During transfer of immovable property units, advance tax under Section 236C is also collected.

If the developer has no additional taxable income available for adjustment, the amount collected under Section 236C may remain unnecessarily tied up.

Under the new clarification, such developer may apply for exemption under Section 159 to avoid future collection.


Practical Example 2

Consider a builder exclusively engaged in projects taxed under Section 7F.

If multiple property transfers occur during the tax year, repeated collection under Section 236C may create substantial cash flow pressure despite full compliance under the special tax regime.

Obtaining an exemption certificate may significantly reduce unnecessary liquidity blockage.

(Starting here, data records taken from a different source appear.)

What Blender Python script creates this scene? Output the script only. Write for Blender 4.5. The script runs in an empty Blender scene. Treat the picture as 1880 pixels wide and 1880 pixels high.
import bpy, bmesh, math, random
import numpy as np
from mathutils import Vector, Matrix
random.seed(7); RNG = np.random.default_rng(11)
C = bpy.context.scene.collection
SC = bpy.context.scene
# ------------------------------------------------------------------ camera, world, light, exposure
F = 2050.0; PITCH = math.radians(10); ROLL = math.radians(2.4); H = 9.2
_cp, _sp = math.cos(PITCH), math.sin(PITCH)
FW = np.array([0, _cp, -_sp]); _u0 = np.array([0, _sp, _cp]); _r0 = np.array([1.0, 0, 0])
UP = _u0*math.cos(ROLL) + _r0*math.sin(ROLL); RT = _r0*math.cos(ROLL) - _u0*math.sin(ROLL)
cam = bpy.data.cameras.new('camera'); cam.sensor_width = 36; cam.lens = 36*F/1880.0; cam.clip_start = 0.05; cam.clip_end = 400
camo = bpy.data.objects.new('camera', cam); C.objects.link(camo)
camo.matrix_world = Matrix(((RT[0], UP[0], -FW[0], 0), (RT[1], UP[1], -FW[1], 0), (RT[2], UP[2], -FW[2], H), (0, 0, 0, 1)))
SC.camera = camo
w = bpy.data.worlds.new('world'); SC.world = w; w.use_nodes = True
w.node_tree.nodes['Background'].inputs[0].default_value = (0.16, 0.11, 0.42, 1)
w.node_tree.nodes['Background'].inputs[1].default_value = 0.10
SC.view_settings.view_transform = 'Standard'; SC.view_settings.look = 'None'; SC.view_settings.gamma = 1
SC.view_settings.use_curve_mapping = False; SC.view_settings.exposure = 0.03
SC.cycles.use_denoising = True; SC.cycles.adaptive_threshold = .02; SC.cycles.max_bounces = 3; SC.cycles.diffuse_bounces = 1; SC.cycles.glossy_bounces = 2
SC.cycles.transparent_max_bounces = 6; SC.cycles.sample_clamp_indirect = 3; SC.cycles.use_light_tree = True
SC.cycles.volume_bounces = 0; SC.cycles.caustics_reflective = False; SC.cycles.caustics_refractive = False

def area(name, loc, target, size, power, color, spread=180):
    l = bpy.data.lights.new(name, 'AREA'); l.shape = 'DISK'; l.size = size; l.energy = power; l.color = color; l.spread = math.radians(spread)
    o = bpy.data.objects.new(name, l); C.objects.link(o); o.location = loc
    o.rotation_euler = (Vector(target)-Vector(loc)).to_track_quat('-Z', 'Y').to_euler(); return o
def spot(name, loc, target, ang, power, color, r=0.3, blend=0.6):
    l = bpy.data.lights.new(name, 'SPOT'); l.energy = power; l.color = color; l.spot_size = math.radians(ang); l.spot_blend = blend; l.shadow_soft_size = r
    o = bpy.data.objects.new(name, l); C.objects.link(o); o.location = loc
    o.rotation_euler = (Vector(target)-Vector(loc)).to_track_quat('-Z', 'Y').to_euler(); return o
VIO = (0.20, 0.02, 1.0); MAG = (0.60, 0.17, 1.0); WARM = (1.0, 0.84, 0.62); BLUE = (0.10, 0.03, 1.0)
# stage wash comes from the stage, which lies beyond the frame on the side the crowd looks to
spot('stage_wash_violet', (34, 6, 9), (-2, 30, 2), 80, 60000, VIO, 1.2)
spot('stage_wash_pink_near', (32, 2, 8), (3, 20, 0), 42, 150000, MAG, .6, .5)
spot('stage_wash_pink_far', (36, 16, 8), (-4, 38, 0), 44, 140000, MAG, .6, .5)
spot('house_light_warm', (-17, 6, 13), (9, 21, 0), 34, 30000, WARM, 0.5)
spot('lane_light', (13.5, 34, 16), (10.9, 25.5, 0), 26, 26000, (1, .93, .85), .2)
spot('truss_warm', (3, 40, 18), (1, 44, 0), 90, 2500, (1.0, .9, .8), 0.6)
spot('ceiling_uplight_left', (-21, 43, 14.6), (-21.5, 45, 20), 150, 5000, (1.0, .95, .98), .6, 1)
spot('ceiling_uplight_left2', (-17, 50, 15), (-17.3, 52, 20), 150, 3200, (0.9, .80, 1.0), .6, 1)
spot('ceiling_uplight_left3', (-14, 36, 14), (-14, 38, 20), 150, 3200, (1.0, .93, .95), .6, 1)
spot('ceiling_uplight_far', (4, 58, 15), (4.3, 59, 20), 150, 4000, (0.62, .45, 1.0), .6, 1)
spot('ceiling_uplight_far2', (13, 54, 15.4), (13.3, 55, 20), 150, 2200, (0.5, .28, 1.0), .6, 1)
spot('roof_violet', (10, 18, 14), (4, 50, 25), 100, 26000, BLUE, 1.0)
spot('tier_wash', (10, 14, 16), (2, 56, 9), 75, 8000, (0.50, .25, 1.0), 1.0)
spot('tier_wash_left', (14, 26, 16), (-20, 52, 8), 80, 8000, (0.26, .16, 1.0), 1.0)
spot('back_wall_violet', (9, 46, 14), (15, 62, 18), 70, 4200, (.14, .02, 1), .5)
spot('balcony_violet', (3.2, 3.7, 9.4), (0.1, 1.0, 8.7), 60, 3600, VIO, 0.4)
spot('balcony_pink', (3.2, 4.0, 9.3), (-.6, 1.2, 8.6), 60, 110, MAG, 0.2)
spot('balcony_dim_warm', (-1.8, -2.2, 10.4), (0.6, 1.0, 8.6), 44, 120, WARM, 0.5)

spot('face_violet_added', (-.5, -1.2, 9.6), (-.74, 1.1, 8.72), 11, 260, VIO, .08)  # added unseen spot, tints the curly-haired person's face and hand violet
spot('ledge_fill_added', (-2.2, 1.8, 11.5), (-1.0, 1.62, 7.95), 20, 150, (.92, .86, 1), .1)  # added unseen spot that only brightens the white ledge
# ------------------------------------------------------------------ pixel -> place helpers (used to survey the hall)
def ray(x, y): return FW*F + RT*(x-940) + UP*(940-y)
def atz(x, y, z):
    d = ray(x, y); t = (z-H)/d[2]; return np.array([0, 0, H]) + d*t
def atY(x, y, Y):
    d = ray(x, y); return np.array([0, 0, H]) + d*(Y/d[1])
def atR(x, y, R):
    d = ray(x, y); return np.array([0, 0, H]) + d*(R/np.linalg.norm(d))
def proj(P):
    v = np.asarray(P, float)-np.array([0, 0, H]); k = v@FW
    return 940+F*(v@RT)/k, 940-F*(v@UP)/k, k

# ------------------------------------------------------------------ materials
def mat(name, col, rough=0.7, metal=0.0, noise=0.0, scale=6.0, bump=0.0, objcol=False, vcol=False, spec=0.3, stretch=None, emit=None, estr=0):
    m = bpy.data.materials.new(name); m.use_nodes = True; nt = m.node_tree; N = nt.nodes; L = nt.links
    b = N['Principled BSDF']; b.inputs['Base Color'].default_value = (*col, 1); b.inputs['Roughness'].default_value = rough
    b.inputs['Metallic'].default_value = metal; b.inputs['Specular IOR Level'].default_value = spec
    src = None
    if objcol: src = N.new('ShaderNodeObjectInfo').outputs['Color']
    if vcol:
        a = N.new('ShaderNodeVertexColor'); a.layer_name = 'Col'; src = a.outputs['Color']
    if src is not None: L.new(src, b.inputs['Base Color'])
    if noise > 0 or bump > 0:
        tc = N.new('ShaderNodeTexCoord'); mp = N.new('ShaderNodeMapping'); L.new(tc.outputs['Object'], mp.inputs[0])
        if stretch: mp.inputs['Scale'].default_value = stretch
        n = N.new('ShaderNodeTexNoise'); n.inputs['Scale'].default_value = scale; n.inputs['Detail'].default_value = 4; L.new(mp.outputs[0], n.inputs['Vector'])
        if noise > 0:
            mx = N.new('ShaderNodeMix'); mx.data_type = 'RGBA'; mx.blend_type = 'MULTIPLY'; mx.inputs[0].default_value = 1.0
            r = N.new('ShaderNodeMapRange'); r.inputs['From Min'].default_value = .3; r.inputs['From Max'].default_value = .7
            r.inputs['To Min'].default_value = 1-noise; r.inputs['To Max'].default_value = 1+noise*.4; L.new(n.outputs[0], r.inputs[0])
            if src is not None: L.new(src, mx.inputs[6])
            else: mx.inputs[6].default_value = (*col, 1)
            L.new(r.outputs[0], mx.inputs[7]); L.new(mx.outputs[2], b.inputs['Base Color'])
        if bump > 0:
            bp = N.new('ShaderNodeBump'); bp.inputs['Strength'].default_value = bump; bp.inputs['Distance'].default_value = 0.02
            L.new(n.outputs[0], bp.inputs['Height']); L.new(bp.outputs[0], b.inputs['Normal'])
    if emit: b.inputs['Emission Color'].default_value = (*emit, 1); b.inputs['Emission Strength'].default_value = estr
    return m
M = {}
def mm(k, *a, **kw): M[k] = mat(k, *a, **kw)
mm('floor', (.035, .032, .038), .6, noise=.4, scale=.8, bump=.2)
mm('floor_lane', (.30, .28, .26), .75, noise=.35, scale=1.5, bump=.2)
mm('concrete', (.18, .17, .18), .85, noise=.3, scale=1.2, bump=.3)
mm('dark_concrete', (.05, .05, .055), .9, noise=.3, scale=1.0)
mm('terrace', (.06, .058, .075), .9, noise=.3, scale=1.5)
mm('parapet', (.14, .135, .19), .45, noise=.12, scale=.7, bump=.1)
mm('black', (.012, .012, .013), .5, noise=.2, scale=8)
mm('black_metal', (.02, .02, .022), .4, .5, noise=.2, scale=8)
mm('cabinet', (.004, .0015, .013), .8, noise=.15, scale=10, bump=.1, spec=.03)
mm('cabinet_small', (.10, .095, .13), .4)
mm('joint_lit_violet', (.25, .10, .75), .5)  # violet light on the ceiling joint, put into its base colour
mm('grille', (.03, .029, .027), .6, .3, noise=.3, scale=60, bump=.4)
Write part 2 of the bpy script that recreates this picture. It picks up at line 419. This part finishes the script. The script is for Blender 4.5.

Important Compliance Considerations

Taxpayers seeking relief should carefully ensure that:

  • tax liability under Section 7F has been properly discharged;
  • no other taxable income exists against which adjustment may ordinarily be available;
  • application under Section 159 is properly documented; and
  • supporting records are maintained for verification purposes.

Since the Commissioner may examine applications on a case-to-case basis, documentary compliance remains critical.


The clarification issued by FBR is a positive and pragmatic step for Pakistan’s construction and development sector.

By acknowledging the practical difficulties arising from simultaneous application of Section 236C and Section 7F, the circular provides a lawful mechanism through which eligible builders and developers may seek exemption from unnecessary advance tax collection.

The development is expected to reduce liquidity pressure, minimize refund disputes, and improve operational efficiency for taxpayers operating under the special tax regime.

At a broader level, the clarification also demonstrates the importance of aligning tax administration with commercial realities and legislative intent.